>> Begin DATA SEGMENT

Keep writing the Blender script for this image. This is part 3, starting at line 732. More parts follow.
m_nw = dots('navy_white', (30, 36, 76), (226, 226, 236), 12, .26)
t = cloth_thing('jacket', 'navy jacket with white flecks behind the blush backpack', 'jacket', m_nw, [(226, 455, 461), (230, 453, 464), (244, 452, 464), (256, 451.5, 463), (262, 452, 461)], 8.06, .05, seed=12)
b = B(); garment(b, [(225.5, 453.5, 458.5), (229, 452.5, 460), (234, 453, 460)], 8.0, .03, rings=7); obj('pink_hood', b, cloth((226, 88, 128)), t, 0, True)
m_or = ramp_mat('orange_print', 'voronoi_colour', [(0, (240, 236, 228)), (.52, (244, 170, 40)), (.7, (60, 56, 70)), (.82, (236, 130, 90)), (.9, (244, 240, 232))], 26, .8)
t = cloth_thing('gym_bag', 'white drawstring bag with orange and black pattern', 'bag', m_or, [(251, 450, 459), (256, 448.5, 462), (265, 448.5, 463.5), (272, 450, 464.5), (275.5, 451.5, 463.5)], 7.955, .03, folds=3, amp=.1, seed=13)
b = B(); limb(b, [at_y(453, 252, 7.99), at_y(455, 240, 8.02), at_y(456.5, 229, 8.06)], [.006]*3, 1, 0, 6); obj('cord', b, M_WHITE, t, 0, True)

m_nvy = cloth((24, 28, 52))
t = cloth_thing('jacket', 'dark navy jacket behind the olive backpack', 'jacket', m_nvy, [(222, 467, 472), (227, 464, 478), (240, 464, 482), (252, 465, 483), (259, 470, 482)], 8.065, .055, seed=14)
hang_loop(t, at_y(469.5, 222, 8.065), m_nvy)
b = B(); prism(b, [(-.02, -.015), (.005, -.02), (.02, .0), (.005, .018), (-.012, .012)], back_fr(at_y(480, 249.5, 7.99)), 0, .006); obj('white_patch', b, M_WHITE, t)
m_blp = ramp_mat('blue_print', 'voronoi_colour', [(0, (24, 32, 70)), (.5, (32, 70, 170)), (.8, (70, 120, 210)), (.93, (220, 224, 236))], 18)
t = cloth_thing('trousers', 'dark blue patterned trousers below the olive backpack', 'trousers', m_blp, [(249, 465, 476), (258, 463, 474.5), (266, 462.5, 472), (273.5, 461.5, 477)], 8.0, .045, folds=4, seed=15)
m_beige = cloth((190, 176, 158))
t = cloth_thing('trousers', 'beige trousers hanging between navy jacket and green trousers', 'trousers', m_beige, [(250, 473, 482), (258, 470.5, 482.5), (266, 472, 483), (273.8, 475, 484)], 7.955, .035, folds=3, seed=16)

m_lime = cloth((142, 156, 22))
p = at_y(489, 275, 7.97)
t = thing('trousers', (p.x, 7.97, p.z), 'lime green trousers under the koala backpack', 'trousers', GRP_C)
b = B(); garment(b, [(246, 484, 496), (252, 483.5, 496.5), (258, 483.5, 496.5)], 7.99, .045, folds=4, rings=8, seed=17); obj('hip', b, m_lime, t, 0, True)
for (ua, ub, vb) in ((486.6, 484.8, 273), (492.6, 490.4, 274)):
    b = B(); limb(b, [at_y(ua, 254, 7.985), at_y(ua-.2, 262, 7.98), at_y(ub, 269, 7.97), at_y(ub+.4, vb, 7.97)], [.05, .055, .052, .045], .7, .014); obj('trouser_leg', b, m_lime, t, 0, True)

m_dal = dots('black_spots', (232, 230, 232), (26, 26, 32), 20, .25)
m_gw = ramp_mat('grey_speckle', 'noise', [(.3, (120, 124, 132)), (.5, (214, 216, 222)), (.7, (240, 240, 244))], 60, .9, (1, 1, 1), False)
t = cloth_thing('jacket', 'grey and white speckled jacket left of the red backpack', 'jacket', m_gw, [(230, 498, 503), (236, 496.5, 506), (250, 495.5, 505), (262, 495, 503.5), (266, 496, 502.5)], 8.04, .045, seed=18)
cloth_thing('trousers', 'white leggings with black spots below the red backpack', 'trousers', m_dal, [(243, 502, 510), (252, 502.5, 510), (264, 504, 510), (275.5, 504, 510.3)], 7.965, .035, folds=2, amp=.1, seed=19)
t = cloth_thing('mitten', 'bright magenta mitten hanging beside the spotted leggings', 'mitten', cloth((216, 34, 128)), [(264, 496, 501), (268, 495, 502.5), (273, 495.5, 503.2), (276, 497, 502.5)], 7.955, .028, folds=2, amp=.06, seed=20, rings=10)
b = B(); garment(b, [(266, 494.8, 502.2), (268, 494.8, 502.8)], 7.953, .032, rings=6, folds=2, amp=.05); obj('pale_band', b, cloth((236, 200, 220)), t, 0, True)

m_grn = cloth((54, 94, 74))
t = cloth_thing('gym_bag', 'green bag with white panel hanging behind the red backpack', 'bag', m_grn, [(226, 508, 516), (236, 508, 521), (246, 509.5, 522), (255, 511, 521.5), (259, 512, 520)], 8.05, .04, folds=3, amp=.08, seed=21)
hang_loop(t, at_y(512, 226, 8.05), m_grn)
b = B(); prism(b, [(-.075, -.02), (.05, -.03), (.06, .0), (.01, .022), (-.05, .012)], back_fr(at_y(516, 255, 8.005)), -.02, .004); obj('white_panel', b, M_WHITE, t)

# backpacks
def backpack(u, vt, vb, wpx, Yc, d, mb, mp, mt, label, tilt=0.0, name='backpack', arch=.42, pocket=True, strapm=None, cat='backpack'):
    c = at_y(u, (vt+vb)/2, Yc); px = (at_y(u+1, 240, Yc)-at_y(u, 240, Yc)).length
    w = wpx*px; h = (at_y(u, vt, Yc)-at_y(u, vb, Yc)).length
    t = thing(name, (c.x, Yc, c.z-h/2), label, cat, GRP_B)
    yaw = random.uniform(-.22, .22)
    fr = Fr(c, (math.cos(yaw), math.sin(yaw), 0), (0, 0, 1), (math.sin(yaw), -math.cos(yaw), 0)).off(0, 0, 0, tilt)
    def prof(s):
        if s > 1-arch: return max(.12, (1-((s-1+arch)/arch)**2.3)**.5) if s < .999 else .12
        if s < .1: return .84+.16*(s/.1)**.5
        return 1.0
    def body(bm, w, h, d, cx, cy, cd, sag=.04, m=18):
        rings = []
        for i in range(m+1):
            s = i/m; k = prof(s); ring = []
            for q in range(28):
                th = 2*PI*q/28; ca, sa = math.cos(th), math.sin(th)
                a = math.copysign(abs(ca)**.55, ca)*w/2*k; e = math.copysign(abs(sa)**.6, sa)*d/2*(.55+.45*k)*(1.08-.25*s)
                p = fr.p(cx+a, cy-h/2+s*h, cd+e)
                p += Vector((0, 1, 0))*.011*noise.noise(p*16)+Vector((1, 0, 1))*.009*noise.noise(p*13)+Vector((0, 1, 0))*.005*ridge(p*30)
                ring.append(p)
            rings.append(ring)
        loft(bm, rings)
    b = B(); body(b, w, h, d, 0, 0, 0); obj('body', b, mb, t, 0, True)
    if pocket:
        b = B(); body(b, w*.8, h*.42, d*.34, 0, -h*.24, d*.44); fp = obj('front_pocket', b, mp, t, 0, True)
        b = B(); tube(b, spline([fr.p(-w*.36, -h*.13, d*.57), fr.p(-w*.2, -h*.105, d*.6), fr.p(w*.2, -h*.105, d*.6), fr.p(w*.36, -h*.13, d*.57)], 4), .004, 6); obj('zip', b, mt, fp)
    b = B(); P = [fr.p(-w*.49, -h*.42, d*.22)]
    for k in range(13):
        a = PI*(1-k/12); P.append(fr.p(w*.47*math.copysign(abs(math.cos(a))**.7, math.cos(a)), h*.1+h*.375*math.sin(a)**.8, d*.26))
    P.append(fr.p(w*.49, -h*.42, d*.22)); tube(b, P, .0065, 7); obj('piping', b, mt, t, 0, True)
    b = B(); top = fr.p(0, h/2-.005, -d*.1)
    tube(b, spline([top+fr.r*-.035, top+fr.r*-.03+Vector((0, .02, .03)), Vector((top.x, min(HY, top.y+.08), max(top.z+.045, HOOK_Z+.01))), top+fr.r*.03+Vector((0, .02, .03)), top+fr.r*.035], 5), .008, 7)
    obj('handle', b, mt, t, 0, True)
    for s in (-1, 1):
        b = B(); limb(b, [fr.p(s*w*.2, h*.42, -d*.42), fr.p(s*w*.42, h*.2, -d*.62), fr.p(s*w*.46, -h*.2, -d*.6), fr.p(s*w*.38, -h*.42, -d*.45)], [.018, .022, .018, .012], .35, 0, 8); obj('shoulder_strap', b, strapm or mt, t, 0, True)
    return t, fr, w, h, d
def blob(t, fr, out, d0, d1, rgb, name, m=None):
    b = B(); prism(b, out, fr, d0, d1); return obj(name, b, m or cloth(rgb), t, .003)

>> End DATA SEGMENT

SET PROBLEM
Return the opening line of the data and every line after it through the line containing "M_WHITE, t, 0, True)", please, exactly as written and with nothing added.

SOLVED EXERCISE
Keep writing the Blender script for this image. This is part 3, starting at line 732. More parts follow.
m_nw = dots('navy_white', (30, 36, 76), (226, 226, 236), 12, .26)
t = cloth_thing('jacket', 'navy jacket with white flecks behind the blush backpack', 'jacket', m_nw, [(226, 455, 461), (230, 453, 464), (244, 452, 464), (256, 451.5, 463), (262, 452, 461)], 8.06, .05, seed=12)
b = B(); garment(b, [(225.5, 453.5, 458.5), (229, 452.5, 460), (234, 453, 460)], 8.0, .03, rings=7); obj('pink_hood', b, cloth((226, 88, 128)), t, 0, True)
m_or = ramp_mat('orange_print', 'voronoi_colour', [(0, (240, 236, 228)), (.52, (244, 170, 40)), (.7, (60, 56, 70)), (.82, (236, 130, 90)), (.9, (244, 240, 232))], 26, .8)
t = cloth_thing('gym_bag', 'white drawstring bag with orange and black pattern', 'bag', m_or, [(251, 450, 459), (256, 448.5, 462), (265, 448.5, 463.5), (272, 450, 464.5), (275.5, 451.5, 463.5)], 7.955, .03, folds=3, amp=.1, seed=13)
b = B(); limb(b, [at_y(453, 252, 7.99), at_y(455, 240, 8.02), at_y(456.5, 229, 8.06)], [.006]*3, 1, 0, 6); obj('cord', b, M_WHITE, t, 0, True)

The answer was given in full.